→ TO BE DONE
Starting with the first line of the listing, quote each line exactly until and including the one with "PI = math.pi", leaving pictures out.

→ RAW DATA
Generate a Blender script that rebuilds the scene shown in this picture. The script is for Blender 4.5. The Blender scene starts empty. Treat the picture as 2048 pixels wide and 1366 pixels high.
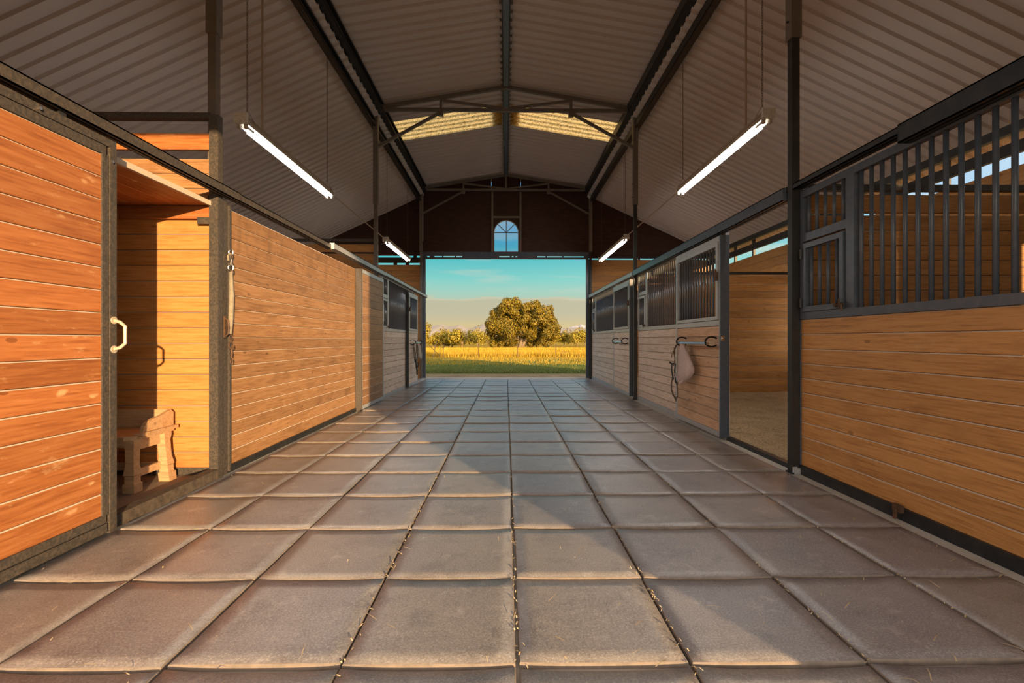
import bpy, bmesh, math, random
from mathutils import Vector, Matrix, noise
R = random.Random(7)
S = bpy.context.scene
COL = S.collection
PI = math.pi

def lin(r, g, b):
    def f(c):
        c /= 255.0
        return c / 12.92 if c <= .04045 else ((c + .055) / 1.055) ** 2.4
    return (f(r), f(g), f(b), 1.0)

# ------------------------------------------------------------------ camera, sky, sun, exposure
cam_d = bpy.data.cameras.new('camera')
cam = bpy.data.objects.new('camera', cam_d)
COL.objects.link(cam)
cam.location = (0, 0, 1.12)
cam.rotation_euler = (PI / 2, 0, -math.radians(0.708))
cam_d.sensor_width = 36
cam_d.lens = 36 * 971 / 2048
cam_d.shift_y = -3 / 2048
cam_d.clip_start = .02
cam_d.clip_end = 20000
S.camera = cam

SUN_AZ, SUN_EL = math.atan(.51), math.radians(7.0)      # low sun behind the camera, over its right shoulder
SUN_DIR = Vector((-math.sin(SUN_AZ) * math.cos(SUN_EL), math.cos(SUN_AZ) * math.cos(SUN_EL), -math.sin(SUN_EL)))
sun_d = bpy.data.lights.new('sun', 'SUN')
sun_d.energy = 4.8
sun_d.color = (1.0, .66, .33)
sun_d.angle = math.radians(.55)
sun = bpy.data.objects.new('sun', sun_d)
COL.objects.link(sun)
sun.rotation_euler = SUN_DIR.to_track_quat('-Z', 'Y').to_euler()
sun.location = (12, -20, 9)

W = bpy.data.worlds.new('sky')
S.world = W
W.use_nodes = True
nt = W.node_tree
nt.nodes.clear()
def wn(t, **k):
    n = nt.nodes.new(t)
    for a, b in k.items(): setattr(n, a, b)
    return n
tc = wn('ShaderNodeTexCoord')
sep = wn('ShaderNodeSeparateXYZ')
nt.links.new(tc.outputs['Generated'], sep.inputs[0])
ramp = wn('ShaderNodeValToRGB')
el = ramp.color_ramp.elements
stops = [(0.0, (205, 176, 120)), (.03, (216, 194, 140)), (.055, (196, 190, 158)), (.10, (160, 205, 190)), (.125, (128, 205, 198)),
         (.165, (84, 188, 194)), (.22, (84, 164, 205)), (.5, (88, 140, 196)), (1.0, (60, 104, 170))]
while len(el) < len(stops): el.new(.5)
for e, (p, c) in zip(el, stops):
    e.position = p; e.color = lin(*c)
nt.links.new(sep.outputs['Z'], ramp.inputs[0])
# cloud bank low over the hills, and thin wisps higher up
mp = wn('ShaderNodeMapping'); mp.inputs['Scale'].default_value = (5, 5, 42)
nt.links.new(tc.outputs['Generated'], mp.inputs[0])
nz = wn('ShaderNodeTexNoise'); nz.inputs['Scale'].default_value = 1.6; nz.inputs['Detail'].default_value = 6
nt.links.new(mp.outputs[0], nz.inputs[0])
def wm(op, a, b=None, clamp=False):
    n = wn('ShaderNodeMath', operation=op, use_clamp=clamp)
    for i, v in enumerate((a, b)):
        if v is None: continue
        if hasattr(v, 'links'): nt.links.new(v, n.inputs[i])
        else: n.inputs[i].default_value = v
    return n.outputs[0]
edge = wm('ADD', wm('MULTIPLY', wm('SUBTRACT', nz.outputs[0], .5), .022), sep.outputs['Z'])
bank = wm('MULTIPLY', wm('SUBTRACT', .0875, edge), 260, True)
bankfade = wm('MULTIPLY', bank, wm('MULTIPLY', wm('SUBTRACT', edge, .02), 22, True))
mx = wn('ShaderNodeMixRGB'); mx.inputs[2].default_value = lin(190, 184, 156)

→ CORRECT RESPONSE
Generate a Blender script that rebuilds the scene shown in this picture. The script is for Blender 4.5. The Blender scene starts empty. Treat the picture as 2048 pixels wide and 1366 pixels high.
import bpy, bmesh, math, random
from mathutils import Vector, Matrix, noise
R = random.Random(7)
S = bpy.context.scene
COL = S.collection
PI = math.pi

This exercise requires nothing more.